Unable to conform to official prescriptiveness, Babel’s publications grew fewer and fewer. He was charged with “silence”--the sin of Soviet unproductivity--and was denied the privilege of traveling abroad. His last journey to Paris occurred in 1935, when Andre Malraux intervened with the Soviet authorities to urge Babel’s attendance at a Communist-sponsored International Congress of Writers for the Defense of Culture and Peace--after which Babel never again met with his wife and daughter. Later that year, back in Moscow, he set up a second household with Antonina Pirozhkova, with whom he fathered a second daughter; through an earlier liaison, he was already the father of a son. But if Babel’s personal life was unpredictable, disorganized, and rash, his art was otherwise. He wrested his sentences out of a purifying immediacy.
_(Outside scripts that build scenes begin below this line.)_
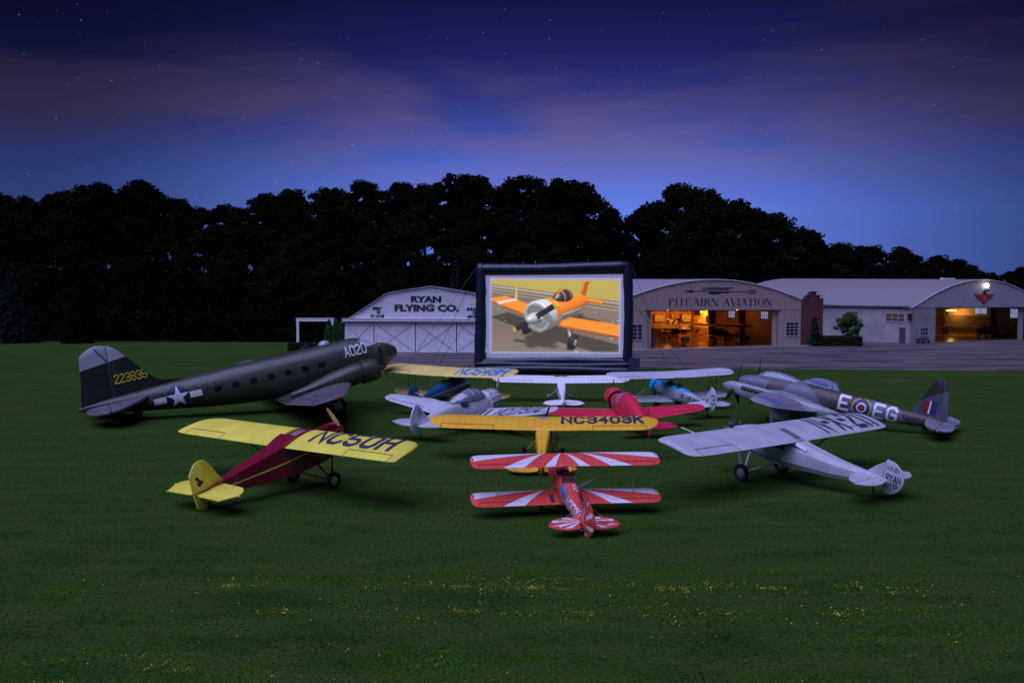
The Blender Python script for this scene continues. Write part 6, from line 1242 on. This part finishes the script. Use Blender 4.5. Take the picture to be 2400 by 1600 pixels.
def leafmesh(name, pts, size, m, flat=.5, seed=0):
    r = np.random.default_rng(seed); n = len(pts); P = np.asarray(pts, float)
    a = r.normal(size=(n,3)); a /= np.linalg.norm(a, axis=1)[:,None]; b = r.normal(size=(n,3)); b -= a*(a*b).sum(1)[:,None]; b /= np.linalg.norm(b, axis=1)[:,None]
    s = size*(.6+.8*r.random((n,1))); V = np.stack([P-a*s, P-b*s*flat, P+a*s, P+b*s*flat], 1).reshape(-1,3)
    me = bpy.data.meshes.new(name); me.vertices.add(4*n); me.vertices.foreach_set('co', V.ravel()); me.loops.add(4*n); me.loops.foreach_set('vertex_index', np.arange(4*n, dtype=np.int32))
    me.polygons.add(n); me.polygons.foreach_set('loop_start', np.arange(0, 4*n, 4, dtype=np.int32)); me.materials.append(m); me.update(calc_edges=True); return me
def meshobj(name, me, parent=None, loc=None):
    o = bpy.data.objects.new(name, me); COL.objects.link(o); o.parent = parent
    if loc: o.location = loc
    return o
def crown(seed, w, z0, z1, ncl, per, size, m, lean=0):
    r = np.random.default_rng(seed); pts = []; H = z1-z0
    for i in range(ncl):
        f = r.random()**.8; z = z0+H*f; rad = w/2*math.sqrt(max(.05, 1-(2*(f-.42))**2*.8))
        a = r.random()*2*PI; rr = rad*(r.random()**.45)*r.uniform(.85,1.12); c = np.array((rr*math.cos(a), rr*math.sin(a), z)); cr = w*(.05+.09*r.random())
        q = r.normal(size=(per,3)); q /= np.linalg.norm(q, axis=1)[:,None]; q *= (cr*(.30+.90*r.random((per,1)))); q[:,2] *= .75; pts.append(c+q)
    return leafmesh('crown', np.concatenate(pts), size, m, .55, seed)
def trunkmb(h, r, seed, top):
    q = random.Random(seed); m = MB(); p = [Vector((0,0,-.6))]
    for i in range(1,6): p.append(Vector((q.uniform(-.3,.3)*i*.3, q.uniform(-.3,.3)*i*.3, h*i/5)))
    for i in range(5): m.tube(p[i], p[i+1], r*(1-.15*i), r*(1-.15*(i+1)), n=7)
    for k in range(7):
        a = q.random()*2*PI; i = q.choice((2,3,4)); s = p[i]; e = s+Vector((math.cos(a)*top*.33, math.sin(a)*top*.33, h*.16)); m.tube(s, e, r*.35, r*.1, n=5)
    return m
def tree(name, cmesh, tmesh, loc, s, sz, rz, label, group):
    t = bpy.data.objects.new(name, None); COL.objects.link(t); t.location = loc; t.scale = (s,s,sz); t.rotation_euler = (0,0,rz); tag(t, label, 'tree', group)
    meshobj('trunk', tmesh, t); meshobj('crown', cmesh, t); return t
protos = []
for k in range(7):
    z0 = (5.5,7.5,4.5,8.5,6.5,3.5,9)[k]; w = (10.5,8.5,12,9,11,12.5,8)[k]
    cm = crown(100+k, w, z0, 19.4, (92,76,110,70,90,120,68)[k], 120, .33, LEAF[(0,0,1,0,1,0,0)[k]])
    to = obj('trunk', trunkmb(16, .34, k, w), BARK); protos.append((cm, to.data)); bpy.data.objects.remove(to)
rows = [(232, 8.0, .96, 1.0), (243, 9, .98, 1.0), (212, 7.5, .80, .90), (196, 7.5, .62, .74), (180, 9.5, .40, .55), (168, 9.0, .2, .40)]
cnt = 0; r = random.Random(3)
for ri, (Y, sp, lo, hi) in enumerate(rows):
    x = -Y*.68
    while x < Y*.62:
        xx = x+r.uniform(-2.2,2.2); yy = Y+r.uniform(-4,4); px = 1200+FPX*xx/yy; sp_ = sp
        right = xx > 12
        if ri >= 3 and right and yy < 205: x += sp; continue
        if ri == 2 and right and (xx > 40): yy = Y+14
        top = float(min(skyline(xx+d, yy) for d in (-4,-2,0,2,4))); gz = max(0., float(hillz(xx, yy)))
        if ri >= 2: top = min(top-(5.5 if not right else 3)*r.uniform(.6,1.2), gz+ (17 if ri < 4 else 14)*r.uniform(.85,1.1)); 
        else: top = top*(r.uniform(.965,1.03) if not right else r.uniform(.985,1.01))+r.uniform(-.8,.5)-.4
        h = top-gz
        if h > 3:
            k = r.choice((0,1,3,4,6,2)) if ri < 2 else r.choice((0,2,4,5,5)); s = h/20.2
            lab = ('tall dark broadleaf tree along the ridge of the wood' if ri < 2 else 'dark bushy tree on the slope of the wood') if not (right) else ('tall dark broadleaf tree in the wood behind the hangars')
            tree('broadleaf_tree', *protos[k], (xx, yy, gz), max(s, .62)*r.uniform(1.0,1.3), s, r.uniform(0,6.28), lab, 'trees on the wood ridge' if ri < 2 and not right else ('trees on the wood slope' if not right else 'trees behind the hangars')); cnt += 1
        if h < 9: sp_ = sp*.65
        x += sp_
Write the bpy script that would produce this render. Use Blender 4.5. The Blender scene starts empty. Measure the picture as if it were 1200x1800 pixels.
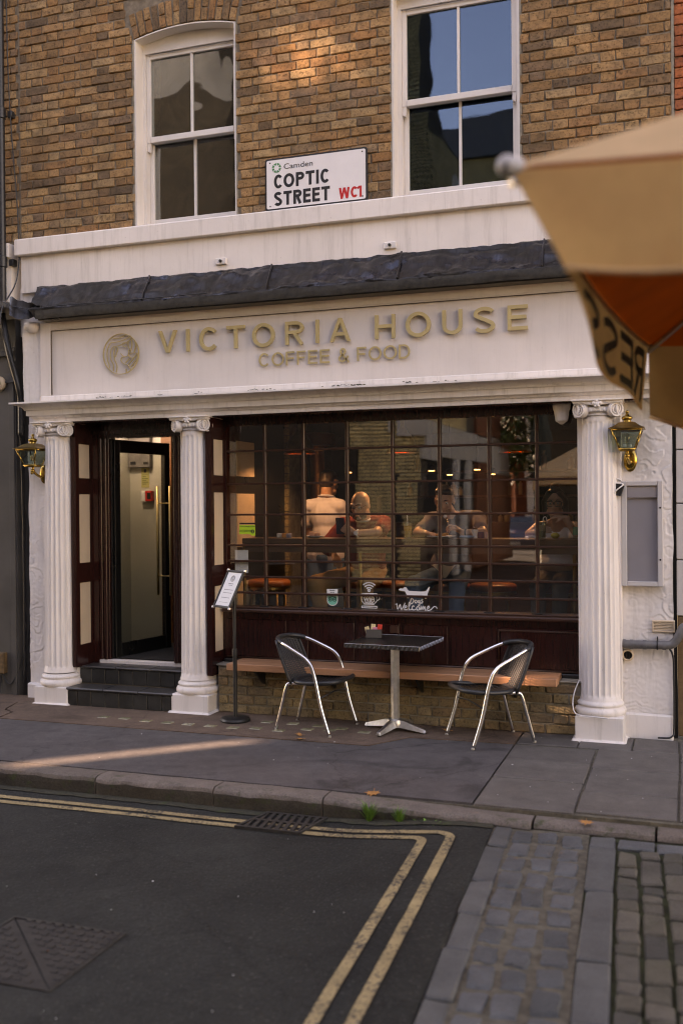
import bpy, bmesh, math, random
from mathutils import Vector, Matrix, noise as mnoise
R = math.radians
random.seed(7)
sc = bpy.context.scene
col = sc.collection

# ------------------------------------------------------------------ camera
def cam_axes(yaw, pitch, roll):
    y, p, r = R(yaw), R(pitch), R(roll)
    fwd = Vector((-math.sin(y)*math.cos(p), math.cos(y)*math.cos(p), -math.sin(p)))
    r0 = Vector((math.cos(y), math.sin(y), 0)); u0 = r0.cross(fwd)
    right = math.cos(r)*r0 - math.sin(r)*u0
    up = math.cos(r)*u0 + math.sin(r)*r0
    return right, up, fwd
CAM_POS = Vector((0, -7.5, 1.67))
RIGHT, UP, FWD = cam_axes(19.1, .4, .47)
cd = bpy.data.cameras.new('camera'); cam = bpy.data.objects.new('camera', cd); col.objects.link(cam)
m4 = Matrix.Identity(4)
for i in range(3):
    m4[i][0] = RIGHT[i]; m4[i][1] = UP[i]; m4[i][2] = -FWD[i]; m4[i][3] = CAM_POS[i]
cam.matrix_world = m4
cd.sensor_fit = 'VERTICAL'; cd.sensor_height = 36; cd.lens = 35
cd.clip_start = .05; cd.clip_end = 400
cd.dof.use_dof = True; cd.dof.focus_distance = 7.6; cd.dof.aperture_fstop = 1.4
sc.camera = cam

# ------------------------------------------------------------------ sky, sun, exposure
SUN_EL, SUN_AZ = 31.0, 222.2           # azimuth counter-clockwise from +X: the sun stands over the left of the street, behind the camera
SUN_DIR = Vector((math.cos(R(SUN_AZ))*math.cos(R(SUN_EL)), math.sin(R(SUN_AZ))*math.cos(R(SUN_EL)), math.sin(R(SUN_EL))))
world = bpy.data.worlds.new('World'); sc.world = world; world.use_nodes = True
wn = world.node_tree; bg = wn.nodes['Background']
sky = wn.nodes.new('ShaderNodeTexSky'); sky.sky_type = 'NISHITA'; sky.sun_disc = False
sky.sun_elevation = R(SUN_EL); sky.sun_rotation = R(90 - SUN_AZ)
sky.air_density = 1.0; sky.dust_density = 0.0; sky.ozone_density = 1.5
wn.links.new(sky.outputs[0], bg.inputs[0]); bg.inputs[1].default_value = .14
sd = bpy.data.lights.new('sun', 'SUN'); sd.energy = 3.2; sd.angle = R(.5); sd.color = (1, .985, .96)
sun = bpy.data.objects.new('sun', sd); col.objects.link(sun)
sun.rotation_euler = SUN_DIR.to_track_quat('Z', 'Y').to_euler(); sun.location = (0, 0, 30)
vs = sc.view_settings
vs.view_transform = 'Standard'; vs.look = 'None'; vs.gamma = 1; vs.use_curve_mapping = False
vs.exposure = 2.88
vs.use_white_balance = True; vs.white_balance_temperature = 13200; vs.white_balance_tint = 36
sc.render.engine = 'CYCLES'
cy = sc.cycles
cy.max_bounces = 7; cy.diffuse_bounces = 4; cy.glossy_bounces = 4; cy.transmission_bounces = 4; cy.transparent_max_bounces = 10
cy.filter_width = 1.1; cy.use_denoising = True; cy.caustics_reflective = False; cy.caustics_refractive = False
try: cy.sample_clamp_indirect = 6
except Exception: pass

# ------------------------------------------------------------------ helpers
OFF = {}
def tagobj(o, label=None, cat=None, group=None, kind=None):
    if label: o['label'] = label
    if cat: o['category'] = cat
    if group: o['group'] = group
    if kind: o['kind'] = kind
    return o
def thing(name, label, cat, loc=(0, 0, 0), rz=0, group=None, local=False):
    o = bpy.data.objects.new(name, None); col.objects.link(o); o.empty_display_size = .1
    o.location = loc; o.rotation_euler = (0, 0, rz)
    OFF[o.name] = Vector((0, 0, 0)) if local else Vector(loc)
    return tagobj(o, label, cat, group)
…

Like Pushkin, he said, he was in pursuit of “precision and brevity.” His most pointed comment on literary style appears in “Guy de Maupassant,” a cunning seriocomic sexual fable fixed on the weight and trajectory of language itself. The success of a phrase, the young narrator instructs, “rests in a crux that is barely discernible. One’s fingertips must grasp the key, gently warming it. And then the key must be turned once, not twice.” But even this is not the crux. The crux (Babel’s severest literary dictum) is here: “No iron spike can pierce a human heart as icily as a period in the right place.”
A writer’s credo, and Babel’s most intimate confession. Stand in awe of it, yes--but remember also that this same master of the white bone of truth, this artist of the delicately turned key, was once a shameless propagandist for the Revolution, capable of rabid exhortations: “Beat them, Red Fighters, clobber them to death, if it is the last thing you do! Right away! This minute! Now!” “Slaughter them, Red Army fighters!, Stamp harder on the rising lids of their rancid coffins!” While it is a truism that every utopia contains the seeds of dystopia, Babel, after all, was granted skepticism almost from the start. Out of skepticism came disillusionment; out of disillusionment, revulsion. And in the end, as the tragic trope has it, the Revolution devoured its child.
Babel’s art served as a way station to the devouring. He was devoured because he would not, could not, accommodate to falsehood; because he saw and he saw, with an eye as merciless as a klieg light; and because, like Kafka, he surrendered his stories to voices and passions tremulous with the unforeseen. If we wish to complete, and transmit, the literary configuration of the 20th century--the image that will enduringly stain history’s retina--now is the time (it is past time) to set Babel beside Kafka. Between them, they leave no nerve unshaken.